Tracking Balance of Payments

These study the demand of a currency over a given period of time, which is also known as the balance of payments. Capital flows are the net amount of currency being bought or sold through capital investments, which can include anything from foreign direct investments, joint ventures, third party licensing agreements, equity market investments, and fixed income market investments. The first three types of investments mentioned are physical flows of capital that can reflect the financial stability and economic growth of a country and its currency. The latter two are the flow of more common portfolio investments and international government bonds.

Trade Flows

The second type of fundamental analysis is trade flows, measuring imports and exports of a nation and its impact on the valuation of its currency. International trade plays a large role in the forex market, since importers must sell currency in order to purchase foreign goods or services. It is a one of the first ways used to understand the changes in exchange rates, and still among the most predictable ways to study the value of currencies. Net importers, or countries that run trade deficits traditionally experience devaluation of their currency, while those that run trade surpluses increase the value of theirs.
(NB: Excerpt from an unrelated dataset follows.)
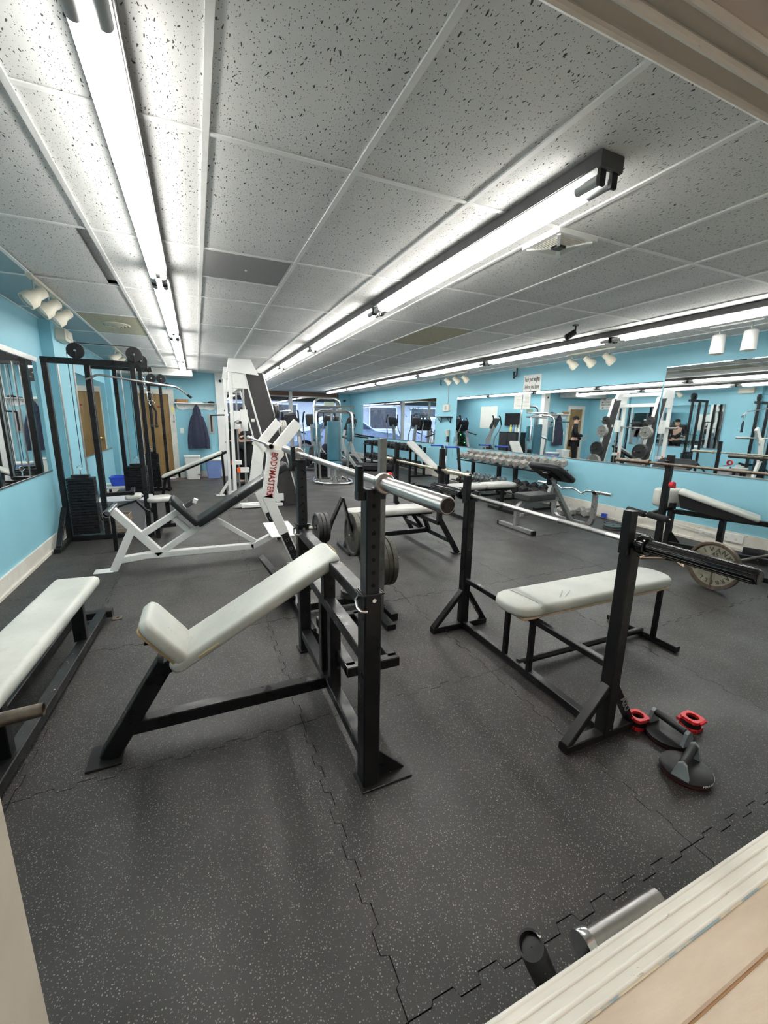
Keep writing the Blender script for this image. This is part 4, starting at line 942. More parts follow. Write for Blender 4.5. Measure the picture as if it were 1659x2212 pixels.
# ---- silver preacher curl bench
t = thing('curl_bench', 'silver framed curl bench with black seat and tilted black arm pad', 'curl bench', (4.6, 4.5, 0))
obj('foot_bar', B().beam((4.065, 4.16, .03), (4.065, 4.84, .03), .06, .055), silver, t)
for y in (4.15, 4.85): obj('end_cap', B().box(4.03, 4.10, y-.012, y+.012, 0, .06), blkp, t)
obj('front_post', B().tube([(4.065, 4.5, .05), (4.065, 4.5, .27), (4.09, 4.5, .33), (4.14, 4.5, .37), (4.20, 4.5, .385)], .03, w=.065, h=.055, up=(0, 1, 0)), silver, t)
obj('seat_rail', B().beam((4.18, 4.5, .385), (4.88, 4.5, .40), .055, .055), silver, t)
obj('seat_pad', B().pad((4.37, 4.5, .465), (1, 0, 0), (0, 1, 0), .50, .31, .085, .012, .02), pbr('charcoal_vinyl', (.045, .045, .048), .6, 0, .1), t)
obj('mast', B().beam((5.14, 4.5, .03), (4.62, 4.5, .72), .075, .06), silver, t)
obj('mast', B().beam((4.70, 4.5, .70), (4.62, 4.5, .40), .06, .06), silver, t)
ap = obj('arm_pad', B().pad((4.64, 4.5, .80), (.72, 0, -.44), (0, -1, 0), .44, .60, .085, .03, .07), blackv, t)
obj('support_bracket', B().beam((4.62, 4.5, .62), (4.61, 4.5, .75), .05, .05).beam((4.50, 4.5, .82), (4.72, 4.5, .69), .22, .015), black, t)
obj('label_plate', B().beam((4.50, 4.5, .805), (4.53, 4.5, .787), .08, .006), paper, ap)
P = [(5.15, 4.88, .50), (5.15, 4.88, .16)]+arc((5.15, 4.78, .13), .10, 180, 270, -Y_, Z_, 5)[0:0]+[(5.15, 4.85, .08), (5.15, 4.78, .035), (5.15, 4.24, .035), (5.15, 4.17, .08), (5.15, 4.14, .16), (5.15, 4.14, .50)]
obj('bar_stand', B().tube(P, .03, w=.065, h=.05, up=(1, 0, 0)), silver, t)
for y in (4.88, 4.14): obj('bar_hook', B().beam((5.13, y, .51), (5.08, y, .56), .05, .02).beam((5.15, y, .50), (5.19, y, .54), .05, .02), black, t)
t = thing('curl_bar', 'shiny zigzag curl bar resting on the silver bench stand', 'curl bar', (5.12, 4.5, .53))
zz = [(5.12, 5.05, .545), (5.12, 4.92, .545), (5.12, 4.80, .545), (5.12, 4.72, .50), (5.12, 4.60, .535), (5.12, 4.48, .535), (5.12, 4.36, .485), (5.12, 4.27, .54), (5.12, 4.12, .545), (5.12, 4.05, .545)]
obj('shaft', B().tube(zz, .0135, 10), chrome, t)
for a, b_ in ((5.03, 5.22), (4.06, 3.86)):
    obj('sleeve', B().lathe((5.12, a, .545), (0, b_-a, 0), [(0, .03), (.012, .03), (.014, .024), (abs(b_-a), .024), (abs(b_-a), .012)], 16), chrome, t)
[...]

The balance between trading partner and their affect on international trade transfer to the balance of payments and capital flows.

Monitoring Global Events

Fundamental traders follow global events, and their impacts on international investments. This makes both political relations, as well as financial status important to the trade process. Any changes in the relationship of one country’s government with another’s can effect the pricing of any currency pair in the forex market. Thus when using fundamental analysis it is important to stay abreast of current breaking news in order to produce profits.